-- Start Dataset records --

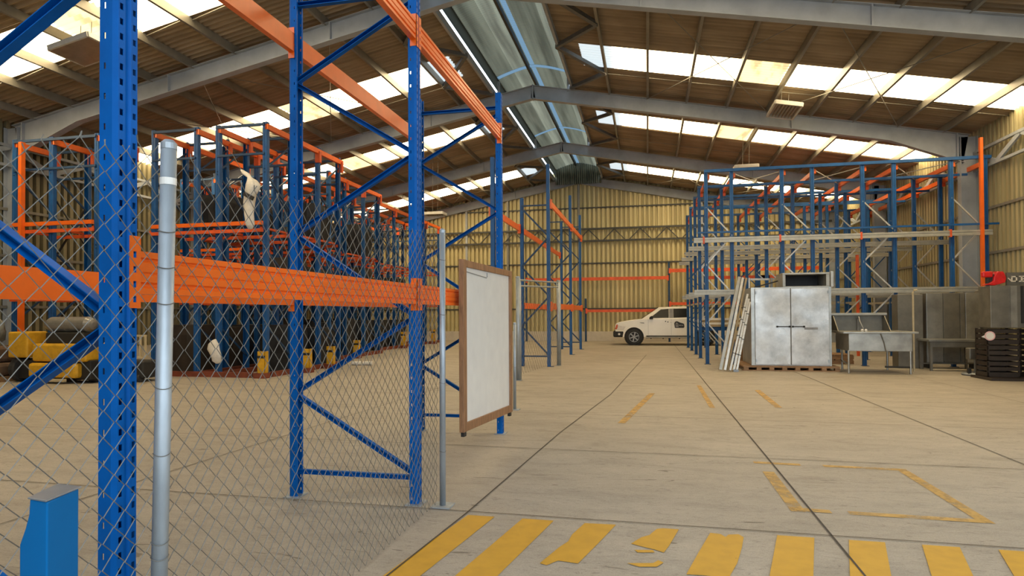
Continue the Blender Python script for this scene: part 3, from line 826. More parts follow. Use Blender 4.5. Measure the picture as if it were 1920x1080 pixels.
# ------------------------------------------------------------------ left-hand drive-in racks
def drive_in(label, xs, ys, h, levels, front_beams, pairs, mat='blue2'):
    root = thing('drive_in_rack', label, 'drive-in rack', (sum(xs) / len(xs), ys[0], 0))
    for yi, y in enumerate(ys):
        for x in xs: post(root, x, y, h, mat, -math.pi / 2 if yi % 2 == 0 else math.pi / 2, .125, .10)
        for a, b in pairs:
            obj('tie_beam', MB().bar((a, y, h - .06), (b, y, h - .06), .05, .06), 'navy', root)
            obj('tie_beam', MB().bar((a, y, h - .75), (b, y, h - .75), .05, .05), 'navy', root)
        for z in levels:
            obj('arm_beam', MB().bar((xs[0], y - .07, z), (xs[-1], y - .07, z), .05, .08), 'orange2', root)
    for x in xs:
        obj('top_rail', MB().bar((x + .05, ys[0], h - .12), (x + .05, ys[-1] + .1, h - .12), .08, .13), 'orange', root)
        for y in ys[1:]: obj('rail_bracket', MB().bar((x + .05, y, h - .42), (x + .05, y, h - .12), .1, .14), 'orange2', root)
        for z in levels: obj('pallet_rail', MB().bar((x - .1, ys[0] + .02, z + .07), (x - .1, ys[-1], z + .07), .07, .05), 'orange2', root)
        obj('floor_rail', MB().bar((x + .12, ys[0] + .1, .06), (x + .12, ys[-1], .06), .08, .12), 'dark_red', root)
    for z in front_beams: obj('front_beam', MB().bar((xs[0] + .05, ys[0] - .09, z), (xs[-1], ys[0] - .09, z), .07, .09), 'orange', root)
    obj('floor_rail', MB().bar((xs[0] + .6, ys[0] - .12, .06), (xs[-1] - .25, ys[0] - .12, .06), .10, .12), 'dark_red', root)
    for x in xs:                                                     # frame bracing along the depth
        for ya, yb in zip(ys[::2], ys[1::2]):
            z = .4; i = 0
            while z + .9 < h:
                p, q = ((x, ya, z), (x, yb, z + .85)) if i % 2 else ((x, yb, z), (x, ya, z + .85))
                obj('brace', MB().bar(p, q, .03, .04), 'navy', root); z += .9; i += 1
    a, b = pairs[0]
    for z0, z1 in ((4.4, 3.0), (3.0, 4.4), (2.6, 1.2), (1.2, 2.6)):
        obj('brace', MB().bar((a, ys[-1] + .05, z0), (b, ys[-1] + .05, z1), .03, .04), 'dark', root)
    return root
dl0 = drive_in('short left bay of blue and orange racking by the left wall column', [-14.75, -13.68, -12.4], [11.95, 13.0], 5.68, (1.85, 3.45), (3.62,), ((-14.75, -13.68), (-13.68, -12.4)))
obj('corner_post', MB().bar((-14.34, 11.80, .5), (-14.34, 11.80, 5.55), .1, .09), 'orange', dl0)
dl1 = drive_in('nearest long block of the left blue and orange drive-in racking', [-11.85, -10.65, -10.05, -8.78], [13.04, 14.2, 15.4, 16.65], 6.02, (1.85, 3.45), (3.62,), ((-11.85, -10.65), (-10.05, -8.78)))
dl2 = drive_in('middle block of the left drive-in racking, set back from the aisle', [-15.2, -14.0, -12.9, -11.8, -10.9, -9.85], [17.95, 19.1, 20.4, 21.75], 6.02, (1.85, 3.45), (3.6,), ((-15.2, -14.0), (-12.9, -11.8), (-10.9, -9.85)))
dl3 = drive_in('rearmost block of the left drive-in racking by the back wall', [-15.2, -14.0, -12.8, -11.7, -10.55], [23.0, 24.9, 26.8, 28.7, 30.6], 6.02, (1.85, 3.45), (3.6,), ((-15.2, -14.0), (-12.8, -11.7), (-11.7, -10.55)))
# dark filler loads, added for unclear clutter and to deepen the lanes' shade
rl = random.Random(21)
def load(x0, x1, y0, y1, z, h, mat):
    t = MB(); n = 5; w_, d_ = (x1 - x0), (y1 - y0)
    for k_ in range(n + 1):
        f = k_ / n; sh = 1 - .10 * abs(2 * f - 1) ** 3 - .04 * math.sin(5 * f)
        for i in range(16):
            a_ = 2 * math.pi * i / 16; ca, sa = math.cos(a_), math.sin(a_)
            q = .5 / max(abs(ca), abs(sa)) ** .8 * sh * (1 + .03 * math.sin(7 * a_ + k_))
            t.v.append(((x0 + x1) / 2 + ca * q * w_, (y0 + y1) / 2 + sa * q * d_, z + h * f))
    for k_ in range(n):
        for i in range(16): t.f.append((k_ * 16 + i, k_ * 16 + (i + 1) % 16, (k_ + 1) * 16 + (i + 1) % 16, (k_ + 1) * 16 + i))
    t.f += [tuple(range(16))[::-1], tuple(range(n * 16, n * 16 + 16))]
    o = obj('filler_load', t, mat, origin=((x0 + x1) / 2, (y0 + y1) / 2, z)); return tag(o, 'added dark filler for clutter and shade inside the left drive-in racking', 'load', 'dark filler loads in the left racking')
for xs_, ys_, zz_ in (([-11.85, -10.65, -10.05, -8.78], [13.04, 14.2, 15.4, 16.65], (0, 1.92, 3.52)), ([-12.9, -11.8, -10.9, -9.85], [17.95, 19.1, 20.4, 21.75], (0, 1.92, 3.52)), ([-12.8, -11.7, -10.55], [23.0, 24.9, 26.8, 28.7], (0, 1.92))):
    for xa, xb in zip(xs_, xs_[1:]):
        if xb - xa < .8: continue
        for yi, (ya, yb) in enumerate(zip(ys_, ys_[1:])):
            for zi, z in enumerate(zz_):
                if rl.random() < (.12 if zi == 0 else .35): continue
                if yi == 0 and xs_[0] == -11.85 and zi: continue
                h_ = rl.uniform(.95, 1.35) if zi == 0 else rl.uniform(.7, 1.15)
                load(xa + .26, xb - .14, ya + .16, yb - .16, z + .08 * (zi > 0) + .002, h_, rl.choice(('filler_dark', 'filler_dark', 'filler_brown')))

# yellow post guards along the left racking
GU = [((-8.72, 12.86), 'yellow post guard with black band at the near corner of the left racking', .62),
      ((-8.42, 14.28), 'yellow post guard on the second post from the near corner of the left racking', .6),
      ((-8.42, 15.48), 'yellow post guard on the third post from the near corner of the left racking', .6),
      ((-9.5, 19.2), 'yellow post guard on the middle block of left racking', .6),
      ((-10.2, 25.0), 'yellow post guard halfway along the rearmost left block', .7),
      ((-10.2, 28.8), 'yellow post guard by the far end of the left racking', .7)]
for (x, y), lb, h in GU:
    g = thing('post_guard', lb, 'post guard', (x, y, 0), 'yellow guards on the left racking')
    mb = MB(); mb.b2((x - .10, y - .05, .12), (x + .10, y - .035, h)); mb.b2((x - .10, y - .05, .12), (x - .085, y + .09, h)); mb.b2((x + .085, y - .05, .12), (x + .10, y + .09, h))
    obj('shield', mb, 'yellow', g, bevel=.004)
    obj('band', MB().b2((x - .104, y - .055, h - .16), (x + .104, y - .049, h - .10)), 'dark', g)
    obj('foot', MB().b2((x - .17, y - .1, 0), (x + .15, y + .09, .12)), 'dark_red', g)

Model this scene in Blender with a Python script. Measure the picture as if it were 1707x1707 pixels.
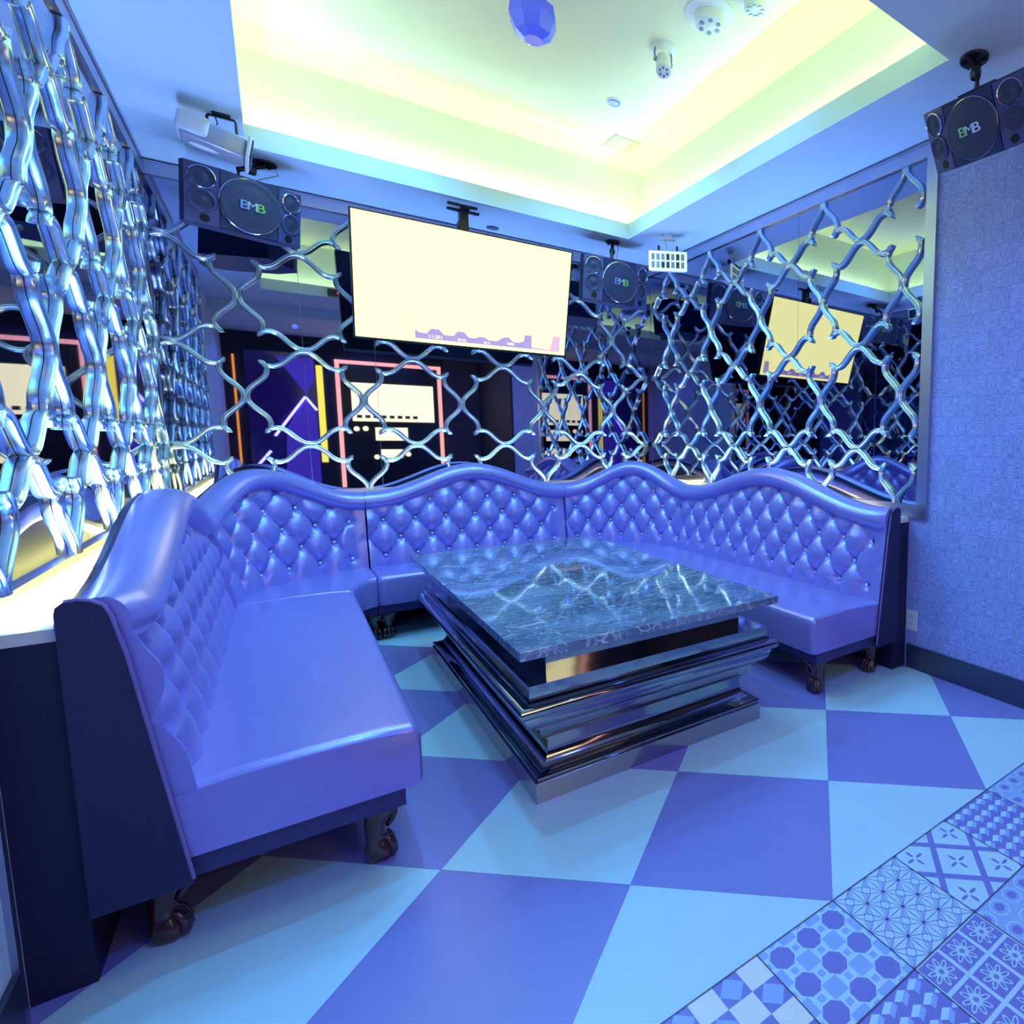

-- End Dataset records --

◆ **Aim**:
Replicate the material above verbatim; images stay out of the copy.

◆ **Result below**:
Continue the Blender Python script for this scene: part 3, from line 826. More parts follow. Use Blender 4.5. Measure the picture as if it were 1920x1080 pixels.
# ------------------------------------------------------------------ left-hand drive-in racks
def drive_in(label, xs, ys, h, levels, front_beams, pairs, mat='blue2'):
    root = thing('drive_in_rack', label, 'drive-in rack', (sum(xs) / len(xs), ys[0], 0))
    for yi, y in enumerate(ys):
        for x in xs: post(root, x, y, h, mat, -math.pi / 2 if yi % 2 == 0 else math.pi / 2, .125, .10)
        for a, b in pairs:
            obj('tie_beam', MB().bar((a, y, h - .06), (b, y, h - .06), .05, .06), 'navy', root)
            obj('tie_beam', MB().bar((a, y, h - .75), (b, y, h - .75), .05, .05), 'navy', root)
        for z in levels:
            obj('arm_beam', MB().bar((xs[0], y - .07, z), (xs[-1], y - .07, z), .05, .08), 'orange2', root)
    for x in xs:
        obj('top_rail', MB().bar((x + .05, ys[0], h - .12), (x + .05, ys[-1] + .1, h - .12), .08, .13), 'orange', root)
        for y in ys[1:]: obj('rail_bracket', MB().bar((x + .05, y, h - .42), (x + .05, y, h - .12), .1, .14), 'orange2', root)
        for z in levels: obj('pallet_rail', MB().bar((x - .1, ys[0] + .02, z + .07), (x - .1, ys[-1], z + .07), .07, .05), 'orange2', root)
        obj('floor_rail', MB().bar((x + .12, ys[0] + .1, .06), (x + .12, ys[-1], .06), .08, .12), 'dark_red', root)
    for z in front_beams: obj('front_beam', MB().bar((xs[0] + .05, ys[0] - .09, z), (xs[-1], ys[0] - .09, z), .07, .09), 'orange', root)
    obj('floor_rail', MB().bar((xs[0] + .6, ys[0] - .12, .06), (xs[-1] - .25, ys[0] - .12, .06), .10, .12), 'dark_red', root)
    for x in xs:                                                     # frame bracing along the depth
        for ya, yb in zip(ys[::2], ys[1::2]):
            z = .4; i = 0
            while z + .9 < h:
                p, q = ((x, ya, z), (x, yb, z + .85)) if i % 2 else ((x, yb, z), (x, ya, z + .85))
                obj('brace', MB().bar(p, q, .03, .04), 'navy', root); z += .9; i += 1
    a, b = pairs[0]
    for z0, z1 in ((4.4, 3.0), (3.0, 4.4), (2.6, 1.2), (1.2, 2.6)):
        obj('brace', MB().bar((a, ys[-1] + .05, z0), (b, ys[-1] + .05, z1), .03, .04), 'dark', root)
    return root
dl0 = drive_in('short left bay of blue and orange racking by the left wall column', [-14.75, -13.68, -12.4], [11.95, 13.0], 5.68, (1.85, 3.45), (3.62,), ((-14.75, -13.68), (-13.68, -12.4)))
obj('corner_post', MB().bar((-14.34, 11.80, .5), (-14.34, 11.80, 5.55), .1, .09), 'orange', dl0)
dl1 = drive_in('nearest long block of the left blue and orange drive-in racking', [-11.85, -10.65, -10.05, -8.78], [13.04, 14.2, 15.4, 16.65], 6.02, (1.85, 3.45), (3.62,), ((-11.85, -10.65), (-10.05, -8.78)))
dl2 = drive_in('middle block of the left drive-in racking, set back from the aisle', [-15.2, -14.0, -12.9, -11.8, -10.9, -9.85], [17.95, 19.1, 20.4, 21.75], 6.02, (1.85, 3.45), (3.6,), ((-15.2, -14.0), (-12.9, -11.8), (-10.9, -9.85)))
dl3 = drive_in('rearmost block of the left drive-in racking by the back wall', [-15.2, -14.0, -12.8, -11.7, -10.55], [23.0, 24.9, 26.8, 28.7, 30.6], 6.02, (1.85, 3.45), (3.6,), ((-15.2, -14.0), (-12.8, -11.7), (-11.7, -10.55)))
# dark filler loads, added for unclear clutter and to deepen the lanes' shade
rl = random.Random(21)
def load(x0, x1, y0, y1, z, h, mat):
    t = MB(); n = 5; w_, d_ = (x1 - x0), (y1 - y0)
    for k_ in range(n + 1):
        f = k_ / n; sh = 1 - .10 * abs(2 * f - 1) ** 3 - .04 * math.sin(5 * f)
        for i in range(16):
            a_ = 2 * math.pi * i / 16; ca, sa = math.cos(a_), math.sin(a_)
            q = .5 / max(abs(ca), abs(sa)) ** .8 * sh * (1 + .03 * math.sin(7 * a_ + k_))
            t.v.append(((x0 + x1) / 2 + ca * q * w_, (y0 + y1) / 2 + sa * q * d_, z + h * f))
    for k_ in range(n):
        for i in range(16): t.f.append((k_ * 16 + i, k_ * 16 + (i + 1) % 16, (k_ + 1) * 16 + (i + 1) % 16, (k_ + 1) * 16 + i))
    t.f += [tuple(range(16))[::-1], tuple(range(n * 16, n * 16 + 16))]
    o = obj('filler_load', t, mat, origin=((x0 + x1) / 2, (y0 + y1) / 2, z)); return tag(o, 'added dark filler for clutter and shade inside the left drive-in racking', 'load', 'dark filler loads in the left racking')
for xs_, ys_, zz_ in (([-11.85, -10.65, -10.05, -8.78], [13.04, 14.2, 15.4, 16.65], (0, 1.92, 3.52)), ([-12.9, -11.8, -10.9, -9.85], [17.95, 19.1, 20.4, 21.75], (0, 1.92, 3.52)), ([-12.8, -11.7, -10.55], [23.0, 24.9, 26.8, 28.7], (0, 1.92))):
    for xa, xb in zip(xs_, xs_[1:]):
        if xb - xa < .8: continue
        for yi, (ya, yb) in enumerate(zip(ys_, ys_[1:])):
            for zi, z in enumerate(zz_):
                if rl.random() < (.12 if zi == 0 else .35): continue
                if yi == 0 and xs_[0] == -11.85 and zi: continue
                h_ = rl.uniform(.95, 1.35) if zi == 0 else rl.uniform(.7, 1.15)
                load(xa + .26, xb - .14, ya + .16, yb - .16, z + .08 * (zi > 0) + .002, h_, rl.choice(('filler_dark', 'filler_dark', 'filler_brown')))

# yellow post guards along the left racking
GU = [((-8.72, 12.86), 'yellow post guard with black band at the near corner of the left racking', .62),
      ((-8.42, 14.28), 'yellow post guard on the second post from the near corner of the left racking', .6),
      ((-8.42, 15.48), 'yellow post guard on the third post from the near corner of the left racking', .6),
      ((-9.5, 19.2), 'yellow post guard on the middle block of left racking', .6),
      ((-10.2, 25.0), 'yellow post guard halfway along the rearmost left block', .7),
      ((-10.2, 28.8), 'yellow post guard by the far end of the left racking', .7)]
for (x, y), lb, h in GU:
    g = thing('post_guard', lb, 'post guard', (x, y, 0), 'yellow guards on the left racking')
    mb = MB(); mb.b2((x - .10, y - .05, .12), (x + .10, y - .035, h)); mb.b2((x - .10, y - .05, .12), (x - .085, y + .09, h)); mb.b2((x + .085, y - .05, .12), (x + .10, y + .09, h))
    obj('shield', mb, 'yellow', g, bevel=.004)
    obj('band', MB().b2((x - .104, y - .055, h - .16), (x + .104, y - .049, h - .10)), 'dark', g)
    obj('foot', MB().b2((x - .17, y - .1, 0), (x + .15, y + .09, .12)), 'dark_red', g)

Model this scene in Blender with a Python script. Measure the picture as if it were 1707x1707 pixels.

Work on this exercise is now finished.